Automatic query optimization in GraphQL - Time & Space Complexity
When a GraphQL query runs, the system tries to make it fast by changing how it works behind the scenes.
We want to see how the time it takes to run a query grows as the data or query size grows.
Analyze the time complexity of the following code snippet.
query GetUsersWithPosts {
users {
id
name
posts {
id
title
}
}
}
This query asks for all users and their posts. The system may optimize how it fetches this data automatically.
Look for repeated work in the query execution.
- Primary operation: Fetching each user and then fetching their posts.
- How many times: Once for all users, and once per user for posts.

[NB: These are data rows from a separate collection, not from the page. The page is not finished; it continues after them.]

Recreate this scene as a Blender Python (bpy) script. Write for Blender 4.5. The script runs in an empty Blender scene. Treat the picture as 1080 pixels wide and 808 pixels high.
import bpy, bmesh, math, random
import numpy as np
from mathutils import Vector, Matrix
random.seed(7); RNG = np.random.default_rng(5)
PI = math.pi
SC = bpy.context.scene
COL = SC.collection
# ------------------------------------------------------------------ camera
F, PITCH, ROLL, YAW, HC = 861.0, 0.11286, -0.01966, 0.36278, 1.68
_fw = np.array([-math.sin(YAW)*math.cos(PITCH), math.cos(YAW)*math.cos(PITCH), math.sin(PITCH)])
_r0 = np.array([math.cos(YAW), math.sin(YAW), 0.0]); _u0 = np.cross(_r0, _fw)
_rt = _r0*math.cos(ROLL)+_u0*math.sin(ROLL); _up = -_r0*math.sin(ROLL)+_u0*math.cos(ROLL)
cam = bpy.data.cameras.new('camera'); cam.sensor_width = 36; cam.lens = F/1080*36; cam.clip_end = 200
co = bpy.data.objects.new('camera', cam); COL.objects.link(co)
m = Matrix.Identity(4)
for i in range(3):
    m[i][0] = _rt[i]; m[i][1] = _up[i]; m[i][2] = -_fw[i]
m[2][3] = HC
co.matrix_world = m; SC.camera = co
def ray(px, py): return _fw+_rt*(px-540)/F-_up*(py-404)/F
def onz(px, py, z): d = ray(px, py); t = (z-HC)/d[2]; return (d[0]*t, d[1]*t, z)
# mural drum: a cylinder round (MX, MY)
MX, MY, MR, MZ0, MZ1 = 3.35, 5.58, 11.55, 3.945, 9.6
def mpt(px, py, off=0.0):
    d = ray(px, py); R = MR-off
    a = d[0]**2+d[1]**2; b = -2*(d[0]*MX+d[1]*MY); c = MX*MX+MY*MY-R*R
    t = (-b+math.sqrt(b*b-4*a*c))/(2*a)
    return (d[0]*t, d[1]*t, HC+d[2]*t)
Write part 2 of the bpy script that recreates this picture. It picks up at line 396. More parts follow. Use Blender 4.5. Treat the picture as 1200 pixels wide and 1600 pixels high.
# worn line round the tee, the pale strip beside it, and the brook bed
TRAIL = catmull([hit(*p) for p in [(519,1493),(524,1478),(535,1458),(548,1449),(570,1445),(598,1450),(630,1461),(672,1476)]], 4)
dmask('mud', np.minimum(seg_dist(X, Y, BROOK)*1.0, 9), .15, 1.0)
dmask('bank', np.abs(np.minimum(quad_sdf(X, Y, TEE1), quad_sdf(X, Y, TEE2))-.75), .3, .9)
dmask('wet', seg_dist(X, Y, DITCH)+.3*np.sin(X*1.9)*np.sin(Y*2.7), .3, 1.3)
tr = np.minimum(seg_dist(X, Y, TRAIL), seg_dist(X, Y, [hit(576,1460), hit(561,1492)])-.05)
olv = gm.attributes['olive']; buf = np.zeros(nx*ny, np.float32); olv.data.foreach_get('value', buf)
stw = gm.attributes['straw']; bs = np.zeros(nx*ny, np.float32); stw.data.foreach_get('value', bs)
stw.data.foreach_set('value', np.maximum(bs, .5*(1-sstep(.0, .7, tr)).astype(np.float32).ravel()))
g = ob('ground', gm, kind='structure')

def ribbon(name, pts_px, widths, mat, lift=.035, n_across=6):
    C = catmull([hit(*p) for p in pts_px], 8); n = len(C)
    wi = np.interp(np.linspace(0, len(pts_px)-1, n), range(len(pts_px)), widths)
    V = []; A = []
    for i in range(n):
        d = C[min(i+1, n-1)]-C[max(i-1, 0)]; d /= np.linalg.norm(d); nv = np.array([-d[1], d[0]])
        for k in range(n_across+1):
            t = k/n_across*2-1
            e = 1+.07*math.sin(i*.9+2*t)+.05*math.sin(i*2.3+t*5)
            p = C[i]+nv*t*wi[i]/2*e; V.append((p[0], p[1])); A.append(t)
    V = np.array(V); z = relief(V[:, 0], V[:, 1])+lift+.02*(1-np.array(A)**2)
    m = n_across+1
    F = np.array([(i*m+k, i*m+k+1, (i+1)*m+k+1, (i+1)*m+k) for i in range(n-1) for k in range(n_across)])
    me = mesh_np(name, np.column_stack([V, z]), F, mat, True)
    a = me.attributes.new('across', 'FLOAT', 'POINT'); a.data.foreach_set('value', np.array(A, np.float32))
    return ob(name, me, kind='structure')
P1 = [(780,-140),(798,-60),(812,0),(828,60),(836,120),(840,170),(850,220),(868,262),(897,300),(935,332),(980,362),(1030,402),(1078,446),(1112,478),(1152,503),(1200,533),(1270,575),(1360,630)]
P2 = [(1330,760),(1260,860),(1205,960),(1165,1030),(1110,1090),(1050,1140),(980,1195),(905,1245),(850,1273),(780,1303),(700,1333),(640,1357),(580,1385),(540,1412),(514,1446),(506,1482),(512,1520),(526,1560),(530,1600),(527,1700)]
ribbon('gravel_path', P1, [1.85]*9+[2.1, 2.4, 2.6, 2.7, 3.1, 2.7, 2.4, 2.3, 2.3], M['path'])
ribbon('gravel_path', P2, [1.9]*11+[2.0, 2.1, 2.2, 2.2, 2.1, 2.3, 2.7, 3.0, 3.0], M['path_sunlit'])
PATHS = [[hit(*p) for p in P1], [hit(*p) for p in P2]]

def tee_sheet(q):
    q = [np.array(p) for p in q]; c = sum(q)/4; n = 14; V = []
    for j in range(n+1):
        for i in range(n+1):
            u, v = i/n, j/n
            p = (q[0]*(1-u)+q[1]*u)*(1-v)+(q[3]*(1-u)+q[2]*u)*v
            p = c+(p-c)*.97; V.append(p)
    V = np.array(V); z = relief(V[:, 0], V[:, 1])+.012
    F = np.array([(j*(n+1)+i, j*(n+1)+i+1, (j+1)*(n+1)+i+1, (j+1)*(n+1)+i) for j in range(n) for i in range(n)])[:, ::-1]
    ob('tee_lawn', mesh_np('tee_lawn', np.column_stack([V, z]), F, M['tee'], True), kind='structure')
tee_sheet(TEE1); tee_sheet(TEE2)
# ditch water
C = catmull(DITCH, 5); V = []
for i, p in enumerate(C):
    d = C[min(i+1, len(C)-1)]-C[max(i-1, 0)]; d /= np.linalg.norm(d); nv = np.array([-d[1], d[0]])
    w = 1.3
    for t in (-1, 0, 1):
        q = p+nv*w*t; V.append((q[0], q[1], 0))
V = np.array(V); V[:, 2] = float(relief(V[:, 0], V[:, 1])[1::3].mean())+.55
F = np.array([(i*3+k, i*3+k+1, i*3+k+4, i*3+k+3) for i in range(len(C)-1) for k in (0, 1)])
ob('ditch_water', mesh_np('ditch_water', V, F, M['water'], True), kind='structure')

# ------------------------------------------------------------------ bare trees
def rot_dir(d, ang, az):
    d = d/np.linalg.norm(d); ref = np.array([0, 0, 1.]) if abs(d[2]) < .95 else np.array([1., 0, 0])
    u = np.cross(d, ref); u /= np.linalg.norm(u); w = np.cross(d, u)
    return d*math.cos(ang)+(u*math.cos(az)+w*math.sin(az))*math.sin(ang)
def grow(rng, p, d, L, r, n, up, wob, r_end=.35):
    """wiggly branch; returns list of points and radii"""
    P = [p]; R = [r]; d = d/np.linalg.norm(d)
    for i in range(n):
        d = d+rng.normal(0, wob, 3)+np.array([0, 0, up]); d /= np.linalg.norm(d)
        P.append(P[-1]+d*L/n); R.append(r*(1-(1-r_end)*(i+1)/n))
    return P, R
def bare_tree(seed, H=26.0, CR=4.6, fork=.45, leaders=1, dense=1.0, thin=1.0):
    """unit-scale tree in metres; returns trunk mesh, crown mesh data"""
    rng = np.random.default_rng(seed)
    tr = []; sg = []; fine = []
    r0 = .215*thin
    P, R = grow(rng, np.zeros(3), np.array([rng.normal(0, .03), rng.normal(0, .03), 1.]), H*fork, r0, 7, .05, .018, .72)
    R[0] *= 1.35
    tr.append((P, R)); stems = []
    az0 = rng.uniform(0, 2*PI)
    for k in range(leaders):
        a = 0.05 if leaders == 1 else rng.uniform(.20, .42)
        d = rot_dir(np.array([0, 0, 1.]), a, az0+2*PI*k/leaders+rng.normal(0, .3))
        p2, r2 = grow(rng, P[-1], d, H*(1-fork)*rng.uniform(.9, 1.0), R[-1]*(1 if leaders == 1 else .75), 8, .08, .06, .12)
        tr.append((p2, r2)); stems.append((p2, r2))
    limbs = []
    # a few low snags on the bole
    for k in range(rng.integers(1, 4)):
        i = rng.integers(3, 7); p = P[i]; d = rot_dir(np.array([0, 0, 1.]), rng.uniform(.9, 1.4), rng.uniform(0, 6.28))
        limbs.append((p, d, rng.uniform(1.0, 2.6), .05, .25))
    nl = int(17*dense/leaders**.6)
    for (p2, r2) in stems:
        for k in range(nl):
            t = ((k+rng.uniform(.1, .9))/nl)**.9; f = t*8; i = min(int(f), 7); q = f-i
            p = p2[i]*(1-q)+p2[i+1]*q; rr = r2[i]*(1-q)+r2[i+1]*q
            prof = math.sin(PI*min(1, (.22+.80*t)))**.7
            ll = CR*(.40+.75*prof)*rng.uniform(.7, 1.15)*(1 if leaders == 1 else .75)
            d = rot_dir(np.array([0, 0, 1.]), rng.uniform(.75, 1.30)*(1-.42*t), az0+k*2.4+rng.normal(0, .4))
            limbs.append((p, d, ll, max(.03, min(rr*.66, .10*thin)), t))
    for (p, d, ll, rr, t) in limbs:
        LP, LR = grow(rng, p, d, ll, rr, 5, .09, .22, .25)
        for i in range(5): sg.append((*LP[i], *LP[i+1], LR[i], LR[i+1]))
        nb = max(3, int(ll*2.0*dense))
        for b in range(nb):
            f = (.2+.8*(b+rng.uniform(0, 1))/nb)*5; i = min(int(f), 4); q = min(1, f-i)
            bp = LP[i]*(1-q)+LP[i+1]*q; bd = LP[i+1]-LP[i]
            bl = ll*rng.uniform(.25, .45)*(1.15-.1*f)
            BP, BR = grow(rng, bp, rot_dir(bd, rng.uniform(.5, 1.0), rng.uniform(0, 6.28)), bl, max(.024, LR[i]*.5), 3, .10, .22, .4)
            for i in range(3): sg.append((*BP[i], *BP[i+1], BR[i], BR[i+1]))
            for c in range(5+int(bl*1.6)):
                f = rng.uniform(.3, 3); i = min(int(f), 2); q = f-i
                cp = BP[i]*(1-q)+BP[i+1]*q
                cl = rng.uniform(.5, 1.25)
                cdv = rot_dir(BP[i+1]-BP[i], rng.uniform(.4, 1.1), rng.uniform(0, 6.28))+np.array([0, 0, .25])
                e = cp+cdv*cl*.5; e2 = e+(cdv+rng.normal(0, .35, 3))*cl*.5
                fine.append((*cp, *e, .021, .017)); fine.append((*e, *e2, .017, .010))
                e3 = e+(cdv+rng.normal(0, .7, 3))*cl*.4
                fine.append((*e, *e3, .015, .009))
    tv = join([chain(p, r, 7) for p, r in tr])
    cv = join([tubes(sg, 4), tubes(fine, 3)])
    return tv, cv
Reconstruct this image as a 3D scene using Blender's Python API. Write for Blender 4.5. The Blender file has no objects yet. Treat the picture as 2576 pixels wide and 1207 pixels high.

As the number of users and posts grows, the work grows too.
| Input Size (n users) | Approx. Operations |
|---|---|
| 10 | About 1 fetch for users + 10 fetches for posts |
| 100 | About 1 fetch for users + 100 fetches for posts |
| 1000 | About 1 fetch for users + 1000 fetches for posts |
Pattern observation: The work grows roughly in proportion to the number of users and their posts.
Time Complexity: O(n + m)
This means the time grows roughly with the number of users (n) plus the number of posts (m).
[X] Wrong: "The query always takes the same time no matter how many users or posts there are."
[OK] Correct: More users and posts mean more data to fetch and process, so the time grows with input size.
Understanding how query time grows helps you explain how systems handle bigger data smoothly, a useful skill in real projects.
"What if the query requested only user IDs without posts? How would the time complexity change?"